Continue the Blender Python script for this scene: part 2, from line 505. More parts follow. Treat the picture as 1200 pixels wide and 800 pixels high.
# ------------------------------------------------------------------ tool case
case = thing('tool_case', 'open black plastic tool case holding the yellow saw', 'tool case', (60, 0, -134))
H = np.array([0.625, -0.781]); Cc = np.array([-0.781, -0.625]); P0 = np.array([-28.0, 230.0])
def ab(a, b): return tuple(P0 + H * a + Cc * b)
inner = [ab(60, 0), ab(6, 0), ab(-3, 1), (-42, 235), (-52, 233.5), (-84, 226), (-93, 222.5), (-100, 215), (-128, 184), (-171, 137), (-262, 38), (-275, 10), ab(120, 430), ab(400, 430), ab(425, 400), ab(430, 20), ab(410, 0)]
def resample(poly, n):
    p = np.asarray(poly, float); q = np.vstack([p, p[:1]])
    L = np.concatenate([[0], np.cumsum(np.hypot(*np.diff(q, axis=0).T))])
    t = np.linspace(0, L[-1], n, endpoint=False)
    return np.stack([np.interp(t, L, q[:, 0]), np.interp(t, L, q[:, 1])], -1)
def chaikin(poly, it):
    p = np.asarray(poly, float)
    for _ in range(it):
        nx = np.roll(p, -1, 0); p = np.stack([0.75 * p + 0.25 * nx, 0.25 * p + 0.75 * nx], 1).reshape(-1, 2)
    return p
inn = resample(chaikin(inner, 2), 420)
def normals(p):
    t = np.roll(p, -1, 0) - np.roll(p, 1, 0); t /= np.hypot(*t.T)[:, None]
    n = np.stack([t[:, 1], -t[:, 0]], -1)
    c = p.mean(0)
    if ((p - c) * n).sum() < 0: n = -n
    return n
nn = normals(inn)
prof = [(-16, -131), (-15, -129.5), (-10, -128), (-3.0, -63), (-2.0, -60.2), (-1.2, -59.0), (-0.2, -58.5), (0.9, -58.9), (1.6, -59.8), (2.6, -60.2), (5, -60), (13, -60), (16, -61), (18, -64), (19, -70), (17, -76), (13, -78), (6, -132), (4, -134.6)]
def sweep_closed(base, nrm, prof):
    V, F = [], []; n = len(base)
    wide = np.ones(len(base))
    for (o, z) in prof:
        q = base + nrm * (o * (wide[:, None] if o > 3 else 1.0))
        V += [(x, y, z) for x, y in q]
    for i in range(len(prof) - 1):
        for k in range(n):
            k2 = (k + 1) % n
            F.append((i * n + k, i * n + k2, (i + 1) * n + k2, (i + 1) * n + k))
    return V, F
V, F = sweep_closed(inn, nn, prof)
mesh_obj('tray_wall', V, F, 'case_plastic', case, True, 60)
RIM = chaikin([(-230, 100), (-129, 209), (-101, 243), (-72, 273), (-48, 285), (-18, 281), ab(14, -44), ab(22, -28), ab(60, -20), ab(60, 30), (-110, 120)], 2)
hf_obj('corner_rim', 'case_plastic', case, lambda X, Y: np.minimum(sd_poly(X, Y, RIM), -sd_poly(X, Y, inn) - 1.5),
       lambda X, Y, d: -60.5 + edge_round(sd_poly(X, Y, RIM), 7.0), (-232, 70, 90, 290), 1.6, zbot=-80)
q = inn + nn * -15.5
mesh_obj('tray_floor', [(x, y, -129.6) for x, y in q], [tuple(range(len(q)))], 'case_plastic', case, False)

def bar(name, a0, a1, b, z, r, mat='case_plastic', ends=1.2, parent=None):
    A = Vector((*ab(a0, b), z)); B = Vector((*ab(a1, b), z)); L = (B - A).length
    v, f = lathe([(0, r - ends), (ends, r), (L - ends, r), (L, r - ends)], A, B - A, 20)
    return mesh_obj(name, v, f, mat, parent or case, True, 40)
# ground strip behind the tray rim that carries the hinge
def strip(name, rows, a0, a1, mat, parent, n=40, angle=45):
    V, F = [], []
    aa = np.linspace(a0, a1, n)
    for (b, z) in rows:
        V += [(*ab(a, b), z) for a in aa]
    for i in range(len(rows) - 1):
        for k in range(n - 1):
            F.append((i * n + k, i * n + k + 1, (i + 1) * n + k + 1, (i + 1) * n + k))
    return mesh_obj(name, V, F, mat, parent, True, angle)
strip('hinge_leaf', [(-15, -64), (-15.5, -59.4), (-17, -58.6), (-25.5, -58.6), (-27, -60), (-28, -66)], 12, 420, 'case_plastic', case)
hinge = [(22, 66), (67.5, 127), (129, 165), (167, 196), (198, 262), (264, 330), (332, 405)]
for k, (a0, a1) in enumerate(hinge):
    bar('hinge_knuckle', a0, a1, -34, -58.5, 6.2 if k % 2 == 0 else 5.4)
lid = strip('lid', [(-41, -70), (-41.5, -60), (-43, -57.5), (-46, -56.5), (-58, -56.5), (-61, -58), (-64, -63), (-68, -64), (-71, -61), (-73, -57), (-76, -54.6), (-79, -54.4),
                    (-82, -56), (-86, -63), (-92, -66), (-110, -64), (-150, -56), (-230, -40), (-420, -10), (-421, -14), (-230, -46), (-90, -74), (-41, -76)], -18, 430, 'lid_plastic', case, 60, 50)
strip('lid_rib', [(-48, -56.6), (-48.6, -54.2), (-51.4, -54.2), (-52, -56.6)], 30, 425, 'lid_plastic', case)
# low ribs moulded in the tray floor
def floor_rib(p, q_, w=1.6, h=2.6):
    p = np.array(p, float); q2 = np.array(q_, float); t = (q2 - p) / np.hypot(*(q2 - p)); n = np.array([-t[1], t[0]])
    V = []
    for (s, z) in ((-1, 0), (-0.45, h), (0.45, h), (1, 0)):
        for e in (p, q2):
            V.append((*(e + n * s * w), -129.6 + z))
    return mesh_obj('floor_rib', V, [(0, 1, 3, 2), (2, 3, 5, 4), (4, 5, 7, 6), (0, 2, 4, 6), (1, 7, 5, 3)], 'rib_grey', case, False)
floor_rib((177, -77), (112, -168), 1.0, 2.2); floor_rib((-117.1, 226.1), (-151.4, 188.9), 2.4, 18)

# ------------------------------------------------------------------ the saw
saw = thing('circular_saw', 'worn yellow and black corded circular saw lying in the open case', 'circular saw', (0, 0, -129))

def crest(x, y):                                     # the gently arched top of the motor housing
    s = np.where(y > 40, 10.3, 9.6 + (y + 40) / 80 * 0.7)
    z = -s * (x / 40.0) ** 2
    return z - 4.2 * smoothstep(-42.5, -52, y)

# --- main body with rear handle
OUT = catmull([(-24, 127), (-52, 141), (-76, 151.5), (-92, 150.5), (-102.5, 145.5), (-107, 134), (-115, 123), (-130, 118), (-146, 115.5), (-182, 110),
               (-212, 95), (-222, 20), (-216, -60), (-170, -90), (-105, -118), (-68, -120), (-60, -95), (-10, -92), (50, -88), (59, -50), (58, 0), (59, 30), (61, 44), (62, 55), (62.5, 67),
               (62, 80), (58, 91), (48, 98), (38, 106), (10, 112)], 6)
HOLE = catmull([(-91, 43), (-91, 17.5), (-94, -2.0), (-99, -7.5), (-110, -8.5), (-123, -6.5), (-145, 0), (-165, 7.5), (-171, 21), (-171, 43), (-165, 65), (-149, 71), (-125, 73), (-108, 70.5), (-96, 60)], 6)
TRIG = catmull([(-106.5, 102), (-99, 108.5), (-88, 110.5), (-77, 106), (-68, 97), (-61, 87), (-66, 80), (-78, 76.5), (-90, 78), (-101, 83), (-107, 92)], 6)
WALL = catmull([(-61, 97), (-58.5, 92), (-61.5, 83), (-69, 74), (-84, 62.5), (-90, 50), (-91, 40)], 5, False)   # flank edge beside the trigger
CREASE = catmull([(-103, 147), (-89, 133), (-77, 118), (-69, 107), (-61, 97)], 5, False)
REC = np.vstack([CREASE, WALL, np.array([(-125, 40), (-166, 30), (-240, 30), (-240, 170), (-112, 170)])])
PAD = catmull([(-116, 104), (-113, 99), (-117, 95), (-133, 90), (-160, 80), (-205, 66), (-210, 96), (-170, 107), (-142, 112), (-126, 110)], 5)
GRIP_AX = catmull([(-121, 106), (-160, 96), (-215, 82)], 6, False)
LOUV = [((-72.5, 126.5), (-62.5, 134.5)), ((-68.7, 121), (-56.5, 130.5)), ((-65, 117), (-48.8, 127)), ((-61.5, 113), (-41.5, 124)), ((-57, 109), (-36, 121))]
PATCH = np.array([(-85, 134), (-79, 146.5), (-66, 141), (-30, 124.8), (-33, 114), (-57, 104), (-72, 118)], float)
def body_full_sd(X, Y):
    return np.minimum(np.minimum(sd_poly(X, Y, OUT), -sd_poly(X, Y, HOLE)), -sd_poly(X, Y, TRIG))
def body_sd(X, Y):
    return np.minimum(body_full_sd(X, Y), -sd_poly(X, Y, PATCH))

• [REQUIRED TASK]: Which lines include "wide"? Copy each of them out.

• [SOLUTION TO THE EXERCISE]:
Continue the Blender Python script for this scene: part 2, from line 505. More parts follow. Treat the picture as 1200 pixels wide and 800 pixels high.
    wide = np.ones(len(base))
        q = base + nrm * (o * (wide[:, None] if o > 3 else 1.0))